Student teams from five New York City public schools are currently competing in the Intrepid Museum’s first-ever Intrepid International Space Station Challenge (I2S2C), a program created in partnership with the Student Spaceflight Experiments Program (SSEP) and the Ramon Foundation.
For the first time in the New York City public school system, 195 students will compete for a chance to send a microgravity experiment of their own design to the International Space Station (ISS), where an astronaut aboard will conduct the experiment. After approximately six weeks in orbit, the experiment will be returned safely to Earth for data collection and analysis.
The program kicked off on February 10 with an event at the Intrepid Museum.

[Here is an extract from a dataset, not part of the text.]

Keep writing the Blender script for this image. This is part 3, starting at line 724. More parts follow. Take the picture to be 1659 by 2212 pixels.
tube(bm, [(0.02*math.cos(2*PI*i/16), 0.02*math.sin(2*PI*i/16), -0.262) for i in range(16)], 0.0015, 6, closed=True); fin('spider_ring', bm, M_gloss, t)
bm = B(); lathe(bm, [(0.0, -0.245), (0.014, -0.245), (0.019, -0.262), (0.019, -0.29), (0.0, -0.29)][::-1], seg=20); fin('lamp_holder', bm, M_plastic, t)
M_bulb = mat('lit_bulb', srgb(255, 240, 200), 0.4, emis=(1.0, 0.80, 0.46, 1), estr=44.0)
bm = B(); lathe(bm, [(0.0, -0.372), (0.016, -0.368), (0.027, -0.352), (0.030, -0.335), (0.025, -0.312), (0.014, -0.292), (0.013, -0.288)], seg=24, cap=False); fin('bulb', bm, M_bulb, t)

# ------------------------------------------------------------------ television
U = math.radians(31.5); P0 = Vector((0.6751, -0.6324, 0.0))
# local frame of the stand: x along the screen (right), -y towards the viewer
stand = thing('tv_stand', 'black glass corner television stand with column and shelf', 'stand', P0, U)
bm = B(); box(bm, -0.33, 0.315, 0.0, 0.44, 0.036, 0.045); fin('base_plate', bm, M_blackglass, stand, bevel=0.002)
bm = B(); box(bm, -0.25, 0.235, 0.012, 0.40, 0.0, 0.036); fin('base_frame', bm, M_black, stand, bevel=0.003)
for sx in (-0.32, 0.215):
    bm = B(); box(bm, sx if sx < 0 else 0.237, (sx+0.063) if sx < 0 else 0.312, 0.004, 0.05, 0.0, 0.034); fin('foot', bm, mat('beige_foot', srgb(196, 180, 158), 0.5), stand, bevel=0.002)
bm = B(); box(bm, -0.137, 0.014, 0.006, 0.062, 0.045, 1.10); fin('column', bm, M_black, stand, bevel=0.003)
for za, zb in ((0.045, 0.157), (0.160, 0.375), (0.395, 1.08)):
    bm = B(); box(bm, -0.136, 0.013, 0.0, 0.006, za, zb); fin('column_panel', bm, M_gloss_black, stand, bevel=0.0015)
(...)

Students are currently working on their experiment designs, which they will present at a private event at the Intrepid Museum on April 27. The winning project will be announced in May and sent to the ISS this fall.
|
The participating schools are Brooklyn Science and Engineering Academy (Brooklyn); Institute for Collaborative Education (Manhattan); PS/IS 30 Mary White Ovington (Brooklyn); IS 204 Oliver Wendell Holmes (Queens); and the Urban Assembly Institute for New Technologies (Manhattan). The judges for the competition include Terry Hart, former NASA astronaut and professor of Mechanical Engineering at Lehigh University; Matthew Pearce, NASA Goddard Institute for Space Studies; Dr. Maxine Lubner, Vaughn College; Eric Boehm, Aviation Curator at the Intrepid Museum; and Michael J. Massimino Ph.D, Columbia University and retired NASA astronaut, who also serves as the senior advisor of space programs at the Intrepid Museum.
“We are thrilled to provide such a wide range of New York City students with the opportunity to participate in this extraordinary challenge,” said Lynda Kennedy, vice president of education at the Intrepid Museum. “This project combines the resources of the Museum with SSEP’s rigorous approach to science research and the Ramon Foundation’s dedication to personal and social excellence to inspire innovation in our city’s students.”